** start of Recorded information **

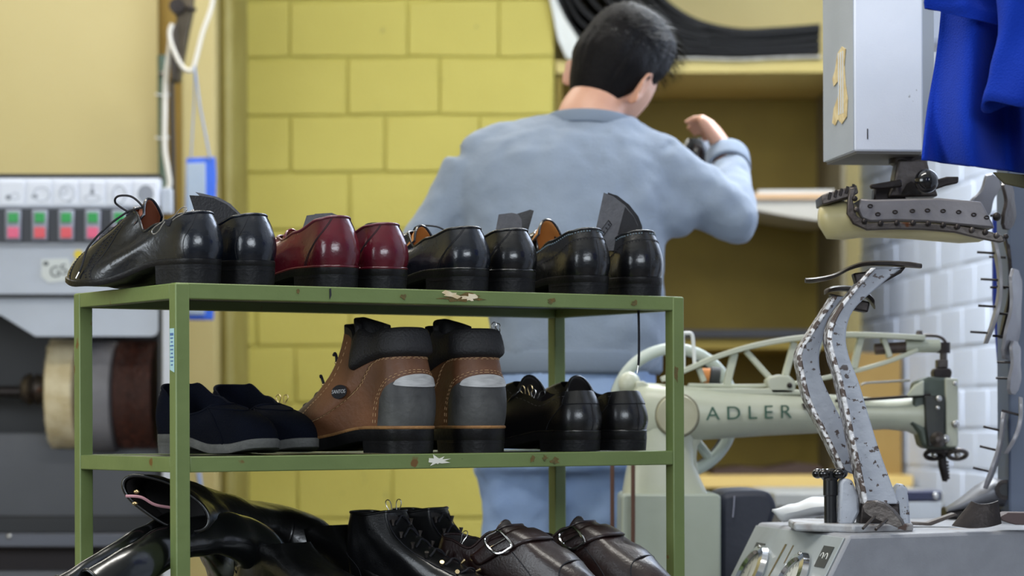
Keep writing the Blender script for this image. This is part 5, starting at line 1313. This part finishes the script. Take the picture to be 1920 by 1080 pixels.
# the sloped panel plate
pn = (sp_(.1, -.1)-sp_(0, 0)).cross(sp_(0, -.1)-sp_(0, 0)).normalized()
if pn.dot(nL) < 0: pn = -pn
def pp_(b, s, o=0.0):
    """b along the depth edge (0 = near corner), s metres down the slope"""
    d = (sp_(0, -1)-sp_(0, 0)).normalized(); return A+dB*b+d*s+pn*o
Ls = hgt*math.sqrt(1+sl*sl)
pl = part('gauge_panel', MB().hexa([pp_(.008, .006, .0002), pp_(LBk-.008, .006, .0002), pp_(LBk-.008, Ls-.01, .0002), pp_(.008, Ls-.01, .0002)], [pp_(.008, .006, .003), pp_(LBk-.008, .006, .003), pp_(LBk-.008, Ls-.01, .003), pp_(.008, Ls-.01, .003)]), M_panel, cs, bev=.001)
def panel_M(b, s, o):
    d = (sp_(0, -1)-sp_(0, 0)).normalized(); x = -dB; y = -d; z = x.cross(y)
    if z.dot(pn) < 0: x = -x; z = x.cross(y)
    M = Matrix((x, y, z)).transposed().to_4x4(); M.translation = pp_(b, s, o); return M
import itertools
for b, s in ((.130, .095), (.345, .095)):
    Mg = panel_M(b, s, .003)
    g_ = part('gauge_rim', MB().lathe([(.040, 0), (.053, 0), (.056, .004), (.052, .012), (.043, .014), (.040, .009)], Mg, 44, cap=False), M_chrome, cs, label='chrome gauge rim')
    part('gauge_dial', MB().lathe([(.0001, .001), (.042, .001), (.042, .006), (.0001, .006)], Mg, 40), mat('dial_white', (206, 206, 196), rough=.4), g_)
    part('gauge_needle', MB().add([Mg @ Vector(v) for v in ((-.0012, -.010, .0068), (.0012, -.010, .0068), (-.016, .030, .0068))], [(0, 1, 2)]), M_lace, g_, smooth=False)
    mb = MB()
    for k in range(17):
        a = math.radians(-40+260*k/16); c_ = Vector((math.cos(a), math.sin(a), 0)); n_ = Vector((-c_.y, c_.x, 0))*.0006
        mb.add([Mg @ (c_*r+n_*q+Vector((0, 0, .0066))) for r, q in ((.031, -1), (.031, 1), (.037, 1), (.037, -1))], [(0, 1, 2, 3)])
    part('gauge_marks', mb, M_lace, g_, smooth=False)
    part('gauge_screw', MB().ball(Mg @ Vector((0, .050, .012)), .0032, 10), M_steel, g_)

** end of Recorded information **

# Task statement
Reproduce all of the material exactly, apart from the pictures.

# Written response
Keep writing the Blender script for this image. This is part 5, starting at line 1313. This part finishes the script. Take the picture to be 1920 by 1080 pixels.
# the sloped panel plate
pn = (sp_(.1, -.1)-sp_(0, 0)).cross(sp_(0, -.1)-sp_(0, 0)).normalized()
if pn.dot(nL) < 0: pn = -pn
def pp_(b, s, o=0.0):
    """b along the depth edge (0 = near corner), s metres down the slope"""
    d = (sp_(0, -1)-sp_(0, 0)).normalized(); return A+dB*b+d*s+pn*o
Ls = hgt*math.sqrt(1+sl*sl)
pl = part('gauge_panel', MB().hexa([pp_(.008, .006, .0002), pp_(LBk-.008, .006, .0002), pp_(LBk-.008, Ls-.01, .0002), pp_(.008, Ls-.01, .0002)], [pp_(.008, .006, .003), pp_(LBk-.008, .006, .003), pp_(LBk-.008, Ls-.01, .003), pp_(.008, Ls-.01, .003)]), M_panel, cs, bev=.001)
def panel_M(b, s, o):
    d = (sp_(0, -1)-sp_(0, 0)).normalized(); x = -dB; y = -d; z = x.cross(y)
    if z.dot(pn) < 0: x = -x; z = x.cross(y)
    M = Matrix((x, y, z)).transposed().to_4x4(); M.translation = pp_(b, s, o); return M
import itertools
for b, s in ((.130, .095), (.345, .095)):
    Mg = panel_M(b, s, .003)
    g_ = part('gauge_rim', MB().lathe([(.040, 0), (.053, 0), (.056, .004), (.052, .012), (.043, .014), (.040, .009)], Mg, 44, cap=False), M_chrome, cs, label='chrome gauge rim')
    part('gauge_dial', MB().lathe([(.0001, .001), (.042, .001), (.042, .006), (.0001, .006)], Mg, 40), mat('dial_white', (206, 206, 196), rough=.4), g_)
    part('gauge_needle', MB().add([Mg @ Vector(v) for v in ((-.0012, -.010, .0068), (.0012, -.010, .0068), (-.016, .030, .0068))], [(0, 1, 2)]), M_lace, g_, smooth=False)
    mb = MB()
    for k in range(17):
        a = math.radians(-40+260*k/16); c_ = Vector((math.cos(a), math.sin(a), 0)); n_ = Vector((-c_.y, c_.x, 0))*.0006
        mb.add([Mg @ (c_*r+n_*q+Vector((0, 0, .0066))) for r, q in ((.031, -1), (.031, 1), (.037, 1), (.037, -1))], [(0, 1, 2, 3)])
    part('gauge_marks', mb, M_lace, g_, smooth=False)
    part('gauge_screw', MB().ball(Mg @ Vector((0, .050, .012)), .0032, 10), M_steel, g_)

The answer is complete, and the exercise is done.